As with many such wine-sipping dialogues, the chatter begins with tentative, clumsy and amusing repartee: "Is that a good book?" Karen replies when Michael speaks reverently of the Iliad. "I haven't read that." Then the evening becomes increasingly revelatory as we discover more about these people. Michael, a balding, sweet-faced science buff who can explain microwave ovens and in camera sessions, dropped out of law school and is secretly writing a book intended to expose the capitalistic corruptions of the justice system. Karen, a sweet but assertive soul, who likes the music of Air Supply and Deep Purple, writes strange children's fiction.
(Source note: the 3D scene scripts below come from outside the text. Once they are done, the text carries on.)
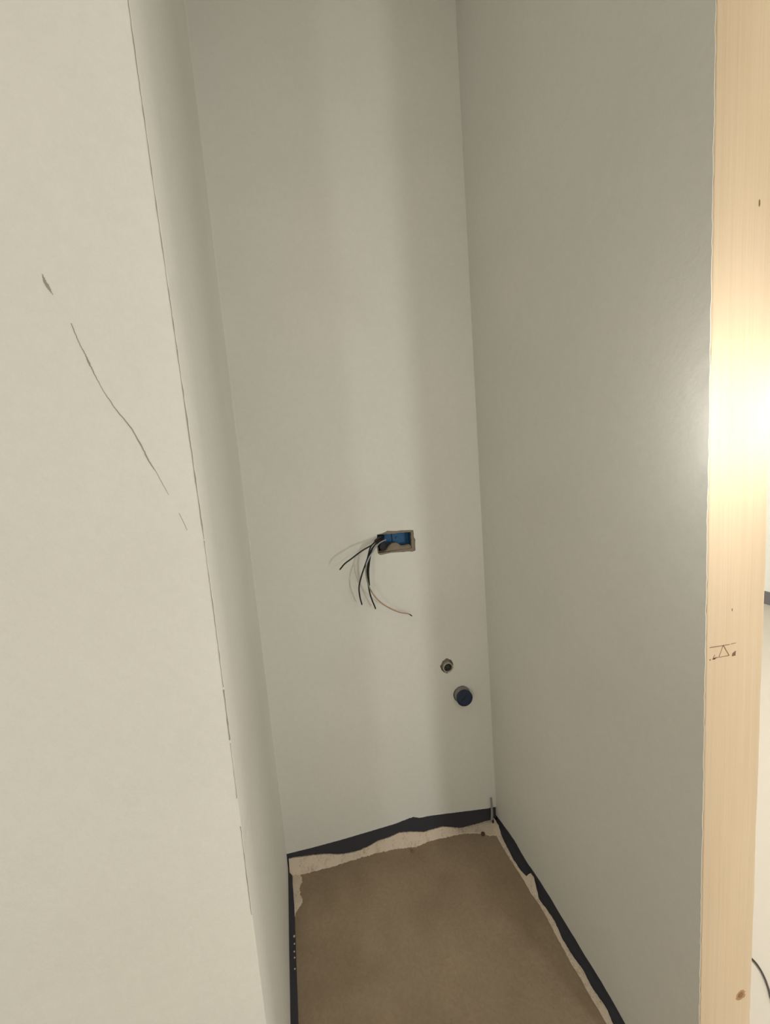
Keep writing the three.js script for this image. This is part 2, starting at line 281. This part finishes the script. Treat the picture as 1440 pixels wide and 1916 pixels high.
// plaster fillet at the back
const residueTop = [[-0.01, 0.05], [0.0194, 0.0508], [0.0586, 0.0455], [0.0982, 0.0409], [0.1448, 0.0336], [0.1778, 0.0224], [0.2114, 0.0141], [0.2598, 0.0127], [0.3024, 0.0208], [0.3461, 0.0365], [0.389, 0.0393], [0.4328, 0.0491], [0.4758, 0.0435], [0.5332, 0.0271], [0.5704, 0.0295], [0.6115, 0.0309], [0.652, 0.0166], [0.685, 0.005], [0.7272, 0.004], [0.774, 0.0065], [0.8052, 0.0075], [0.845, 0.007]];
const residueFront = [[0, 0.0295], [0.0343, 0.0285], [0.0675, 0.0285], [0.1005, 0.0266], [0.1538, 0.0277], [0.2013, 0.0243], [0.2563, 0.0204], [0.3263, 0.0164], [0.397, 0.0159], [0.4526, 0.0229], [0.4863, 0.0317], [0.5554, 0.0186], [0.6134, 0.022], [0.6883, 0.0215], [0.7564, 0.0397], [0.7853, 0.0595], [0.845, 0.066]];
{
  const secs = [];
  for (let s = 0.006; s <= 0.832; s += 0.0025) {
    const h = lerpList(residueTop, s) + 0.0022 * (n1(s * 220, 81) - 0.5), f = lerpList(residueFront, s) + 0.004 * (n1(s * 130, 82) - 0.5) + 0.003 * (hash(Math.round(s * 2000), 1, 80) - 0.5), q = n1(s * 70, 83);
    secs.push([[s, -0.004, -0.004], [s, -0.004, f], [s, 0.0015, f - 0.002], [s, h * 0.22 + 0.001 * q, f * 0.66], [s, h * 0.62 + 0.0015 * q, f * 0.28], [s, h, 0.0012], [s, h - 0.001, -0.004]].map(p => Ba(...p)));
  }
  tagMesh('plaster_spill', ringLoft(secs, 0.9), M.residue, 'crusty pale plaster spill with a wavy top along the back wall foot', 'plaster spill');
}
{
  const secs = [];
  for (let z = -1.40; z <= -0.557; z += 0.003) {
    const a = lerpList(rightBrown, z) + 0.0018 * (n1(z * 130, 84) - 0.5), b = Math.max(a + 0.003, lerpList(rightStripIn, z) + 0.0014 * (n1(z * 160, 85) - 0.5)), q = n1(z * 60, 86), h = 0.0052 + 0.0012 * q + Math.max(0, b - 0.69) * 1.1;
    secs.push([[a, -0.004, z], [a + 0.0004, 0.001, z], [a + (b - a) * 0.35, 0.004 + 0.001 * q, z], [a + (b - a) * 0.85, h, z], [b, h, z], [b + 0.001, -0.004, z]]);
  }
  tagMesh('plaster_spill', ringLoft(secs, 0.9), M.residue, 'thin ragged line of pale plaster beside the right wall strip', 'plaster spill');
}
{
  const white = [[-1.46, -0.0984], [-1.4293, -0.0911], [-1.3965, -0.0799], [-1.379, -0.0933], [-1.3528, -0.0903], [-1.3221, -0.0837], [-1.3065, -0.0964], [-1.295, -0.1086], [-1.28, -0.1105]], secs = [];
  for (let z = -1.43; z <= -1.285; z += 0.0025) { const b = lerpList(white, z) + 0.006 * (n1(z * 150, 87) - 0.5) + 0.004 * (n1(z * 420, 89) - 0.5), a = -0.1155, q = n1(z * 90, 88); secs.push([[a, -0.004, z], [a, 0.004 + 0.001 * q, z], [a + (b - a) * 0.5, 0.0035 + 0.001 * q, z], [Math.max(a + 0.002, b), 0.0006, z], [Math.max(a + 0.0022, b), -0.004, z]]); }
  tagMesh('plaster_spill', ringLoft(secs, 0.9), M.residue, 'small pale plaster smear in the back left corner of the floor', 'plaster spill');
}
// crumbs
function clod(r, sd, sq = 0.7) { const g = mergeVertices(new THREE.IcosahedronGeometry(r, 2).deleteAttribute('normal').deleteAttribute('uv')); const p = g.attributes.position; for (let i = 0; i < p.count; i++) { const q = 0.75 + 0.5 * hash(i, 1, sd); p.setXYZ(i, p.getX(i) * q, p.getY(i) * q * sq, p.getZ(i) * q); } g.computeVertexNormals(); return toCreasedNormals(g, 0.5); }
const clodMat = new THREE.MeshStandardMaterial({ color: 0x5a4330, roughness: 0.95 });
{
  const c = tagMesh('crumb', clod(0.0075, 91), clodMat, 'dark brown crumb on the floor in the back right corner', 'crumb'); c.position.set(0.626, 0.0045, -1.3597);
  const c2 = tagMesh('crumb', clod(0.006, 92), new THREE.MeshStandardMaterial({ color: 0x8b6a50, roughness: 0.95 }), 'brown crumb at the middle of the back plaster spill', 'crumb'); c2.position.set(0.337, 0.0036, -1.3785);
  const specks = [[-0.1155, 0.0085, -1.218], [-0.1155, 0.009, -1.196], [-0.1165, 0.0085, -1.175], [-0.1158, 0.0085, -1.158], [-0.1162, 0.009, -1.128], [-0.116, 0.0085, -0.985]];
  specks.forEach((p, i) => { const m = tagMesh('plaster_fleck', clod(i ? 0.0022 : 0.0032, 95 + i, 0.6), M.residue, `tiny white plaster fleck on the left foam strip, ${['largest and nearest the back wall', 'second from the back wall', 'third from the back wall', 'fourth from the back wall', 'fifth from the back wall', 'nearest the viewer'][i]}`, 'fleck', 'plaster flecks on the left foam strip'); m.position.set(...p); });
}
// grey film sliver in the back right corner
{
  const t = thing('film_sliver', 'thin grey plastic film sliver with a dark tip in the back right corner', 'film scrap', Ba(0.818, 0, 0.012));
  const rows = []; for (let j = 0; j <= 16; j++) { const q = j / 16, y = 0.012 + 0.105 * q, w = 0.0075 * (1 - 0.55 * q), b = 0.004 * Math.sin(q * 3); rows.push([[-w, y, b - 0.003], [0, y, b + 0.002], [w * 0.8, y, b - 0.002], [0.001, y, b - 0.004], [-w, y, b - 0.003]]); }
  part('film', grid(rows, 0.7), new THREE.MeshStandardMaterial({ color: 0x8f8a8e, roughness: 0.35 }), t);
  part('tip', ringLoft([0, 1, 2, 3].map(k => { const r = [0.0035, 0.0045, 0.0035, 0.0012][k], y = 0.022 - k * 0.0062; return [0, 1, 2, 3, 4, 5].map(i => [0.001 + r * Math.cos(i * 1.047), y, 0.002 + r * Math.sin(i * 1.047)]); })), M.darkPlastic, t).userData.label = 'dark folded tip';
}

// ------------------------------------------------------------------ electrical box with loose wires
{
  const t = thing('socket_box', 'blue double electrical box set in a ragged rectangular cut-out of the back wall', 'socket box', Ba(0.508, 1.2, -0.03)); t.rotation.y = backAt.rotation.y;
  const L = (s, y, d) => [s - 0.508, y - 1.2, d + 0.03];
  const bx = (s0, s1, y0, y1, d0, d1) => { const a = L(s0, y0, d0), b = L(s1, y1, d1); return boxGeo(a[0], b[0], a[1], b[1], a[2], b[2]); };
  part('back_panel', bx(0.438, 0.572, 1.172, 1.2455, -0.055, -0.052), M.blueBox, t);
  part('side_wall', bx(0.440, 0.570, 1.2400, 1.2430, -0.052, -0.020), M.blueBox, t);
  part('side_wall', bx(0.440, 0.570, 1.174, 1.177, -0.052, -0.020), M.blueBox, t);
  part('side_wall', bx(0.567, 0.570, 1.177, 1.2400, -0.052, -0.018), M.blueBox, t);
  part('side_wall', bx(0.440, 0.443, 1.177, 1.2400, -0.052, -0.020), M.blueBox, t);
  part('divider', bx(0.5045, 0.5075, 1.177, 1.2400, -0.052, -0.044), M.blueBox, t);
  { // rough mortar bedding between the cut-out and the box
    const sh = new THREE.Shape(); ragged(boxHole, 0.001, 2, 111).forEach((p, i) => sh[i ? 'lineTo' : 'moveTo'](p[0], p[1])); sh.closePath();
    const hp = new THREE.Path(); ragged([[0.4425, 1.2424], [0.5685, 1.2394], [0.5665, 1.1785], [0.4425, 1.1745]], 0.0016, 12, 112).forEach((p, i) => hp[i ? 'lineTo' : 'moveTo'](p[0], p[1])); hp.closePath(); sh.holes.push(hp);
    const o = L(0, 0, -0.026); part('mortar_bed', new THREE.ExtrudeGeometry(sh, { depth: 0.021, bevelEnabled: false }).translate(...o), M.mortar, t).userData.label = 'grey mortar bedding round the box';
  }
  const screw = (s, y) => { const p = L(s, y, -0.049); return new THREE.CylinderGeometry(0.0045, 0.0045, 0.006, 14).rotateX(Math.PI / 2).translate(...p); };
  part('screw_boss', screw(0.552, 1.232), M.blueBox, t); part('screw_boss', screw(0.523, 1.215), M.blueBox, t);
  // mortar that ran into the lower half of the box
  const secs = []; const top = [[0.443, 1.179], [0.470, 1.181], [0.482, 1.193], [0.495, 1.203], [0.505, 1.2045], [0.516, 1.203], [0.526, 1.194], [0.535, 1.1895], [0.545, 1.190], [0.557, 1.1935], [0.569, 1.187]];
  for (let s = 0.4445; s <= 0.5685; s += 0.002) { const h = lerpList(top, s) + 0.0015 * (n1(s * 500, 101) - 0.5); secs.push([[s, 1.1772, -0.0515], [s, 1.1772, -0.010], [s, 1.1772 + (h - 1.1772) * 0.55, -0.011], [s, 1.1772 + (h - 1.1772) * 0.95, -0.016], [s, h, -0.026], [s, h - 0.004, -0.0515]].map(p => L(...p))); }
  part('mortar', ringLoft(secs, 0.9), M.mortar, t).userData.label = 'crumbly mortar in the lower half';
  // dark flexible conduit that enters at the left
  const con = []; for (let k = 0; k <= 44; k++) { const q = k / 44, c = L(0.459 + 0.004 * q, 1.199, -0.040 + 0.034 * q), r = 0.0165 + (k % 4 < 2 ? 0.0012 : 0); const rg = []; for (let i = 0; i < 20; i++) { const a = i / 20 * 6.2832; rg.push([c[0] + r * 0.82 * Math.cos(a), c[1] + r * Math.sin(a), c[2] - 0.006 * Math.cos(a)]); } con.push(rg); }
  part('conduit', ringLoft(con), M.darkPlastic, t).userData.label = 'black corrugated conduit end';
}
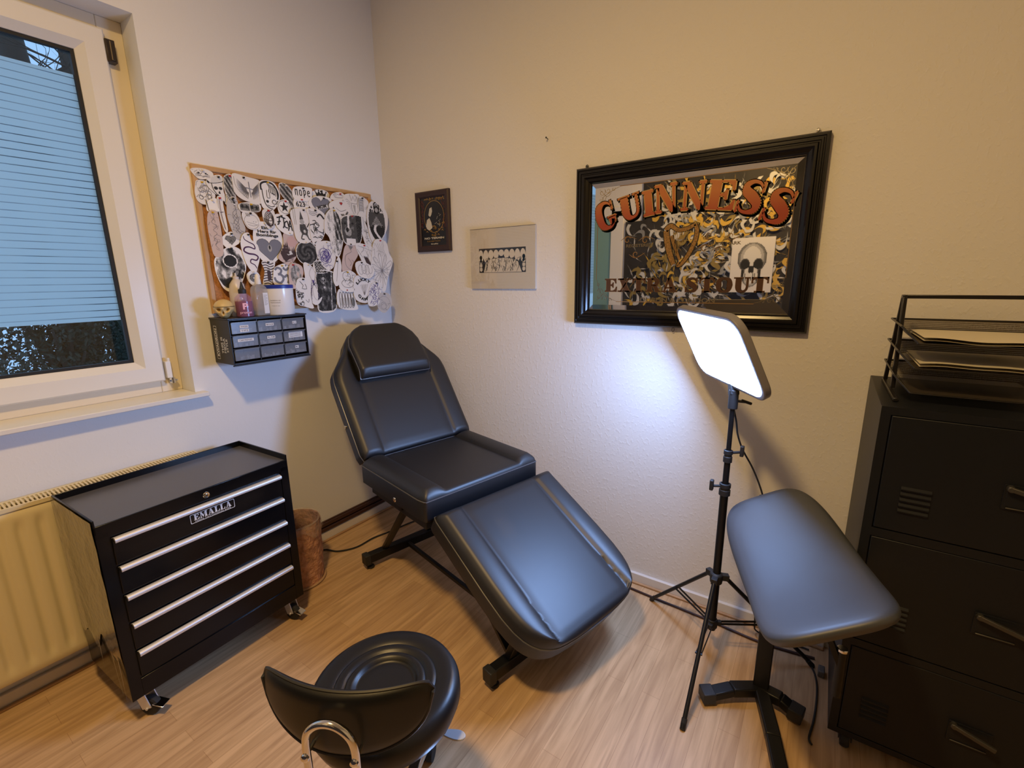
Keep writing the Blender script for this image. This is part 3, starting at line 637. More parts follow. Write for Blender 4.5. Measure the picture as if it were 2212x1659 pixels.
# floor cables by the back wall
b = MB(); b.tube(smooth_path([(1.0, -.052, .006), (1.4, -.06, .006), (1.666, -.080, .006), (1.80, -.09, .006), (2.044, -.105, .006), (2.212, -.122, .006), (2.30, -.12, .006), (2.44, -.10, .006)], 6), .0055, 8)
tag(b.build('floor_cable', mat('brown_cable', (.04, .016, .012), .45), origin=(1.8, -.1, 0)), 'dark brown cable along the foot of the back wall under the tripod', 'cable')
b = MB(); b.tube(smooth_path([(2.43, -.15, .006), (2.444, -.19, .006), (2.452, -.25, .006), (2.452, -.33, .006), (2.446, -.42, .006), (2.436, -.497, .006), (2.444, -.52, .006)], 6), .0035, 8)
tag(b.build('thin_cord', rubber, origin=(2.45, -.3, 0)), 'short thin black cord on the floor beside the locker under the armrest pad', 'cable')

# ------------------------------------------------------------------ tool cabinet
gloss = mat('gloss_black_paint', (.004, .004, .005), .16, spec=.3)
t = thing('tool_cabinet', 'black five drawer rolling tool cabinet with long aluminium drawer pulls', 'cabinet', (.325, -1.40, 0), (0, 0, R(2.46)))
D_, Wd = .18, .325; ZB, ZT = .11, .785
b = MB(); b.box(-D_, D_-.004, -Wd, Wd, ZB, .755); o = b.build('body', gloss, t, bevel=.003)
b = MB(); e = .012
b.box(-D_, D_, -Wd, -Wd+.006, .735, ZT); b.box(-D_, D_, Wd-.006, Wd, .735, ZT); b.box(-D_, -D_+.006, -Wd, Wd, .735, ZT); b.box(D_-.008, D_, -Wd, Wd, .718, ZT-.022)
b.build('top_rim', gloss, t, bevel=.0015)
b = MB(); b.box(-D_+.006, D_-.008, -Wd+.006, Wd-.006, .755, .7612); b.build('top_mat', mat('grey_top_mat', (.095, .095, .112), .34), t)
b = MB()
for s in (-1, 1): b.box(D_-.006, D_, s*Wd if s < 0 else Wd-.034, -Wd+.034 if s < 0 else Wd, ZB, .735)
b.box(D_-.006, D_, -Wd+.034, Wd-.034, ZB, .178); b.build('front_frame', gloss, t, bevel=.001)
zs = [.714, .610, .503, .396, .288, .182]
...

Other secrets emerge: She's the one who initiated this date. ("I watch you at work," she confesses.) Michael seems less interested. You wonder -- with interest -- where this thing is going.

The answer becomes clear when Karen reads one of her stories, a bizarre, postmodern Grimm's Tale called "What Happened Was . . . " The dramatic mood shifts rapidly from major chords to minor. Suddenly -- as Karen and Michael learn the truth about each other -- everything you thought you knew about them is rendered null and void. The movie (written and directed by Noonan), which took the Grand Jury Prize at the Sundance Film Festival, is not as profound as the festival laurels imply. But when all is said and said, the fate of this relationship -- left hanging as the movie ends -- becomes a matter of compelling significance. It may take an extended dinner date with someone special to figure it out.